Of course, for fans of such things, that's all part of the charm and why movies like BLASTFIGHTER--a movie whose battered Vestron Video VHS tape was guaranteed to be found in every video store you walked into well into the 1990s--have remained such nostalgic cult items decades later. It helps that BLASTFIGHTER is a legitimately entertaining action movie, with American Sopkiw a credible genre star considering he only made four movies over a three-year period before quitting acting (and he's dubbed here by Larry Dolgin). Fresh off Sergio Martino's 2019: AFTER THE FALL OF NEW YORK--the pinnacle of the Italian post-nukes--Sopkiw, 29 at the time of filming, is miscast in BLASTFIGHTER as the father of a character played by Forte, who was around 17 or 18 at the time (and dating CANNIBAL HOLOCAUST director Ruggero Deodato, who cast her in the next year's CUT AND RUN). Some effort is made to make Sopkiw look a little older--with his stache, he actually resembles both Franco Nero and Maurizio Merli, which makes one wonder how badass one them would've been as Tiger--but he and Forte just don't really gel as father and daughter. Still, it's easy to look past it, as he's a solid action hero who handles a lot of his own stunts along with Forte.
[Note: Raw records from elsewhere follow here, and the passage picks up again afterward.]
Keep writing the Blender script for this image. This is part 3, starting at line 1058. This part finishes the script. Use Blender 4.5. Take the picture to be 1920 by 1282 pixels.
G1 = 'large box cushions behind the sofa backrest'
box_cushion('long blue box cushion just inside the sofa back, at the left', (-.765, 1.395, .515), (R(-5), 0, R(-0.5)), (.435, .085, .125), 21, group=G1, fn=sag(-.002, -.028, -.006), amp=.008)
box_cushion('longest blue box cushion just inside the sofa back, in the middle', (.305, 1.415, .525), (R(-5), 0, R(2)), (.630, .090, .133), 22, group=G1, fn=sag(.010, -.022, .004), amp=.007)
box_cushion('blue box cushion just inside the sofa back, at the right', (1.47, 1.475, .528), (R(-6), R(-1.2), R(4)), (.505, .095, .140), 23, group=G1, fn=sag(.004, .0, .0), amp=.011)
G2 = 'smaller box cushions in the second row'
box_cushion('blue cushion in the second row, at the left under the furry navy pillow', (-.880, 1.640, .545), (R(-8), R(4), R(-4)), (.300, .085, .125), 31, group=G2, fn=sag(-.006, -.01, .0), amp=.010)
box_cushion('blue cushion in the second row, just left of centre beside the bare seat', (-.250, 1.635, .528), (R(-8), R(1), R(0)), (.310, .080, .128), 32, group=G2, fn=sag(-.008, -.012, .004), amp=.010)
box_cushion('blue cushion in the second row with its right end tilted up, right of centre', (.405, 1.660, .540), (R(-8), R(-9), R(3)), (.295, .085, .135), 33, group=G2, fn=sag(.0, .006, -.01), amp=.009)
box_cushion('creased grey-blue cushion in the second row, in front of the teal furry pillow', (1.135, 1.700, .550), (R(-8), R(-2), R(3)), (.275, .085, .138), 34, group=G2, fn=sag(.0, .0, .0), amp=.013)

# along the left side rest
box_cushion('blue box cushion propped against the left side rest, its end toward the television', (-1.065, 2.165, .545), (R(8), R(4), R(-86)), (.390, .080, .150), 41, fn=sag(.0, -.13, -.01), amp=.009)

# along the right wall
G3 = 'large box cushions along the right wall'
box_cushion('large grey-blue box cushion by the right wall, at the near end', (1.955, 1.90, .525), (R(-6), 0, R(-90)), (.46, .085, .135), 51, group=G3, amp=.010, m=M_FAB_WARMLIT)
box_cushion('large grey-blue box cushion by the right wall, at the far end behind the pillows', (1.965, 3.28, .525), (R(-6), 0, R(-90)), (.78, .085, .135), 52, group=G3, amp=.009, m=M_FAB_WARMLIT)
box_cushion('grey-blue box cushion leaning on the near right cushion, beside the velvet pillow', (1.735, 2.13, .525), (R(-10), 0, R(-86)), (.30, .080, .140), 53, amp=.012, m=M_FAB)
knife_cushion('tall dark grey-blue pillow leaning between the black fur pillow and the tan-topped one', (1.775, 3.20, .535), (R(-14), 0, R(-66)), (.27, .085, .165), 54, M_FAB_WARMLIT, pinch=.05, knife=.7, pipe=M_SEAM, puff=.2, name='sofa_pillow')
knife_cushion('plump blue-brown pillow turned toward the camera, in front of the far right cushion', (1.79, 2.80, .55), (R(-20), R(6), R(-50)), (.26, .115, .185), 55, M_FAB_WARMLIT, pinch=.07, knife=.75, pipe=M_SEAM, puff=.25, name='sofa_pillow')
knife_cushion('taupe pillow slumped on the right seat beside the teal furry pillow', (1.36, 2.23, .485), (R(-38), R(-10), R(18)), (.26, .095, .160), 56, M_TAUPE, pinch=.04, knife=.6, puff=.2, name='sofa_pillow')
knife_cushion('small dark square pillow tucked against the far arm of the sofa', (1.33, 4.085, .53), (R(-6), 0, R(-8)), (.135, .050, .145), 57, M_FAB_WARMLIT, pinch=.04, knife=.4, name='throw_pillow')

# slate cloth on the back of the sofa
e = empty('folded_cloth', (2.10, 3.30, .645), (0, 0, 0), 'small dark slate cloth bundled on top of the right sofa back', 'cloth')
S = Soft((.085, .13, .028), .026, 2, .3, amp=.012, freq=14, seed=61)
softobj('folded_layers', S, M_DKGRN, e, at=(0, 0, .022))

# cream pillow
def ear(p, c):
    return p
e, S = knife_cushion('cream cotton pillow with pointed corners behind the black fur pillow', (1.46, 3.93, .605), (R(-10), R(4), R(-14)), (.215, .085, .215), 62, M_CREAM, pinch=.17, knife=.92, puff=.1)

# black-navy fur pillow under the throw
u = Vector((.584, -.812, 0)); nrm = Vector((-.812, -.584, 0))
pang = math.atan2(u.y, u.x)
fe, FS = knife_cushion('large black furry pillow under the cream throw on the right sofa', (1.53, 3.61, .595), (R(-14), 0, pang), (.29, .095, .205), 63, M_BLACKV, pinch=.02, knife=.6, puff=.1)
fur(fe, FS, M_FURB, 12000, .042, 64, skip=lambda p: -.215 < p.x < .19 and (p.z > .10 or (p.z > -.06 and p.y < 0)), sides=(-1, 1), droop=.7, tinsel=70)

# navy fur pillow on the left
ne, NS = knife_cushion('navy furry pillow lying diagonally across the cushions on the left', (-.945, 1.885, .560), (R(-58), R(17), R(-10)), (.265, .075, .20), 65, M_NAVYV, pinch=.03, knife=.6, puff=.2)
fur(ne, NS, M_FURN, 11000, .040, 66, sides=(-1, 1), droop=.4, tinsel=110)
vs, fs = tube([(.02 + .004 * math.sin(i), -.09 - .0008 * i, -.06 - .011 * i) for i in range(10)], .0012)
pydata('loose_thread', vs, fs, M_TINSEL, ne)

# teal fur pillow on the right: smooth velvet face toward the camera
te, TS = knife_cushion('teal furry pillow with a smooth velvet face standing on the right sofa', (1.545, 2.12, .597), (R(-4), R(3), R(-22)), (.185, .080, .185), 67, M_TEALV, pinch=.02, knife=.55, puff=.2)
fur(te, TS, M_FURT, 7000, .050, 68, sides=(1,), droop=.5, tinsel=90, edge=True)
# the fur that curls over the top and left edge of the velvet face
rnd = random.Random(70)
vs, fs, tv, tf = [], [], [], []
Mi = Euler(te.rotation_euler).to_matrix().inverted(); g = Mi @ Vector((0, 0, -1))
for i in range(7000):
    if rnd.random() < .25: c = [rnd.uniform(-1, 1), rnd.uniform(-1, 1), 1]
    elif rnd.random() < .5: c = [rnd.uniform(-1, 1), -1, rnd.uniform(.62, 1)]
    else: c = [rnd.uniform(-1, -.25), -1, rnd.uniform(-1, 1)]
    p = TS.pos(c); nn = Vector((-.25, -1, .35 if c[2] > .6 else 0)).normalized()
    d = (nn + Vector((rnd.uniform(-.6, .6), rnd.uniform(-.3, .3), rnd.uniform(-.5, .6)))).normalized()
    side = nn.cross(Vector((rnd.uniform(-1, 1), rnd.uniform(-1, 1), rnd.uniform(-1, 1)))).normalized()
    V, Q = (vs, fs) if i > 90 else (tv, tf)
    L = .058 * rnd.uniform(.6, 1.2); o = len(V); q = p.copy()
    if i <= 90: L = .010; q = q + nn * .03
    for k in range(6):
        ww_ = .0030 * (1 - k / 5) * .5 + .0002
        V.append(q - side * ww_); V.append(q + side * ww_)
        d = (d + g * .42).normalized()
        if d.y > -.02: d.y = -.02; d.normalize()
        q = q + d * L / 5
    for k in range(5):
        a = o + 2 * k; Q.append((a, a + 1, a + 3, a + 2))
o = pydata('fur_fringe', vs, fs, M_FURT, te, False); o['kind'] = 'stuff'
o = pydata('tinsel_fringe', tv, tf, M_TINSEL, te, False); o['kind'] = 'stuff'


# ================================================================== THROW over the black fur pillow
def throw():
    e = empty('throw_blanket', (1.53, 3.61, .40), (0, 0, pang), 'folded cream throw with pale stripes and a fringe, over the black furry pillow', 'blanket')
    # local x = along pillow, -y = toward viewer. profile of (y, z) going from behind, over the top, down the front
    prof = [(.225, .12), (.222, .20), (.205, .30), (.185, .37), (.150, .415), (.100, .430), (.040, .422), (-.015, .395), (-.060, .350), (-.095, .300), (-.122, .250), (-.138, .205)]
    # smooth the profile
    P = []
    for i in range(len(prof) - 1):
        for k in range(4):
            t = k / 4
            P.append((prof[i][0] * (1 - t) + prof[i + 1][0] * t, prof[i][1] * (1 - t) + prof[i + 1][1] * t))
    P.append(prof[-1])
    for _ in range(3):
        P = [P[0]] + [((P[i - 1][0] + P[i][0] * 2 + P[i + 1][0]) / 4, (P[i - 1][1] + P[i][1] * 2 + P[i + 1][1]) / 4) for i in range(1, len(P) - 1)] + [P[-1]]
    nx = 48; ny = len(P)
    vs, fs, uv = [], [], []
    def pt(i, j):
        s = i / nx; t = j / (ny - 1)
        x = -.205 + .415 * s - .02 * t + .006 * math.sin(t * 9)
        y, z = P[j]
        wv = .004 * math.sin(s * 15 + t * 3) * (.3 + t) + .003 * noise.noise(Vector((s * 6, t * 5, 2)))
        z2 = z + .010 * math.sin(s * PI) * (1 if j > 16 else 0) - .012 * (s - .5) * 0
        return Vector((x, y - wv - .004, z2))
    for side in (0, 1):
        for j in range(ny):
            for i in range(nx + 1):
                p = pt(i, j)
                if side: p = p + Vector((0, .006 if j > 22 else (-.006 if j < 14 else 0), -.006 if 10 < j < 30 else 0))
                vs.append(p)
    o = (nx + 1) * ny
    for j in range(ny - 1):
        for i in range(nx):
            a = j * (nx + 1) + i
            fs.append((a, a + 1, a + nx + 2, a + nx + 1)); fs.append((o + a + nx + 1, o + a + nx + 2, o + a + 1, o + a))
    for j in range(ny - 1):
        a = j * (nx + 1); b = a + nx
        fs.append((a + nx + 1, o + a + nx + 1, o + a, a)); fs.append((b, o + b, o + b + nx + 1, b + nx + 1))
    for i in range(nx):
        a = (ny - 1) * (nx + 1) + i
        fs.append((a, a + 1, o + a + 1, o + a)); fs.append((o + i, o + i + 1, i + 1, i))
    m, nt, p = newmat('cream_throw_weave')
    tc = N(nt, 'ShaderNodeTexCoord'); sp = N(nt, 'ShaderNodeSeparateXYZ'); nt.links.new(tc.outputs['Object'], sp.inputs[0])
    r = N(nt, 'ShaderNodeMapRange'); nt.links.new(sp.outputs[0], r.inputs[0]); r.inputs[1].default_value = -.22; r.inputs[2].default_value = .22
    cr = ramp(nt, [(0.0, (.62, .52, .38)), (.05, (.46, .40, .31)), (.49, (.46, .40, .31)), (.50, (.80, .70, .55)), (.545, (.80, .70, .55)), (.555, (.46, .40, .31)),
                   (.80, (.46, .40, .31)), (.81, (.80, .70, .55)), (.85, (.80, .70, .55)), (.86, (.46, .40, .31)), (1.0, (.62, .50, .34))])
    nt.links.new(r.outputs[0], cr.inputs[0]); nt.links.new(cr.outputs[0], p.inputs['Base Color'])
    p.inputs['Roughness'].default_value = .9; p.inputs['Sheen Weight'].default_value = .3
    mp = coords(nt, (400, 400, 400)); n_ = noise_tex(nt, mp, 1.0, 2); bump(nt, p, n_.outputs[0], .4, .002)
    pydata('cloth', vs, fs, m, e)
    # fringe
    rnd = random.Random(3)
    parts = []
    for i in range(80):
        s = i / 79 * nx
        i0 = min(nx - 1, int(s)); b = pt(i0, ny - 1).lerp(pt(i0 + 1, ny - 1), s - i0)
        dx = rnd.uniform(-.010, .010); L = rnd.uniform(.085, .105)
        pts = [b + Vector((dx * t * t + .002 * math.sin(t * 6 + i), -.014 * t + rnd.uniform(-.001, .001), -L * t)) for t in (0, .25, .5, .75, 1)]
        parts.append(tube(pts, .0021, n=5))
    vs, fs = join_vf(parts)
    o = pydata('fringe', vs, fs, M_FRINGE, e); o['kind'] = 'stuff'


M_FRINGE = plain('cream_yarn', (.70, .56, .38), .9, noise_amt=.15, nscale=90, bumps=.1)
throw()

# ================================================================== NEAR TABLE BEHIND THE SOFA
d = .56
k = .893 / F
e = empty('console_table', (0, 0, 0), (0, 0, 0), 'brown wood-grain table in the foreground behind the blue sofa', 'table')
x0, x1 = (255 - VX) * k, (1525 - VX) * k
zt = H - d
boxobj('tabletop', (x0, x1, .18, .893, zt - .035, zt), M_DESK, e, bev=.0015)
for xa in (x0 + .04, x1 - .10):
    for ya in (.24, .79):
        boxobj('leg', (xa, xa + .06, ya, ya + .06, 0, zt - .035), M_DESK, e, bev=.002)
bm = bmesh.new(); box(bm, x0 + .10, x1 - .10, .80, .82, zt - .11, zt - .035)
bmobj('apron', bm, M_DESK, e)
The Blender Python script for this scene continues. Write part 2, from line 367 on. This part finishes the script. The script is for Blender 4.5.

Released in the US in late 1985 by Almi Pictures, BLASTFIGHTER has just resurfaced in a terrific-looking limited edition Blu-ray restoration by Code Red in another defiant example of the death of physical media being significantly exaggerated. There's interviews with Bava, Sopkiw, cinematographer Gianlorenzo Battaglia (credited on the film as "Lawrence Bannon"), and Eastman, who was clearly caught on a bad day, going full Howard Beale in one of the more scorched earth special features interviews of late, declaring "I never liked Lamberto Bava," going on to call him a "half-man" and "an idiot," and emphatically stating "Let's be honest, most of the movies I did are atrocious." Sopkiw is on hand for a commentary track with Mondo Digital's Nathaniel Thompson that has some interesting observations here and there, but despite Thompson's efforts to prod for more info, Sopkiw just isn't the best interview subject. He's foggy on a lot of details--understandable after 33 years--and won't talk about his other Bava film DEVIL-FISH (aka MONSTER SHARK) because "that's another contract," and "my contract said the interview was for this and AFTER THE FALL OF NEW YORK," (which Code Red is releasing later this year) and, worst of all, he comes off as dismissive of the film, his short-lived movie career, and the very idea that his movies have a cult following.

Sopkiw with Code Red's Bill Olsen,
still trying to make "Banana Man" a thing. 
Sopkiw says doing conventions isn't worth his time and that "only a half dozen people are interested in these movies anyway." He doesn't seem to like movies much at all (he's never seen THE GODFATHER, didn't realize BLASTFIGHTER was a FIRST BLOOD knockoff because he wasn't aware of FIRST BLOOD, didn't care for MAD MAX: FURY ROAD, and doesn't like watching movies in HD), he seems to go through several mood swings over the course of the commentary, and his reluctance or inability to go into any significant detail and his repeated shout-outs to Quentin Tarantino to give him a call get old after some time (Bava also mentions Tarantino in his interview--must Tarantino be invoked on every one of these?). It's a sharp contrast to how good-natured Sopkiw was on the disastrous commentary on Media Blasters' old DVD release of AFTER THE FALL OF NEW YORK, where he seemed enthused to be there until "post-nuke historian" Dolph Chiarino infamously hijacked the track to shit-talk and settle scores with message board scenesters, bloggers, and writers (the DVD was eventually recalled and reissued without the commentary). There was probably a better commentary to be had with Thompson and some other genre historian just discussing the movie and the creative personnel, but nevertheless, BLASTFIGHTER looks great on Blu-ray (once you get past an intro with Sopkiw and Code Red's Bill Olsen in his inane "Banana Man" costume that you can't bypass) and holds up quite well as one of the more entertaining Italian ripoffs of its day.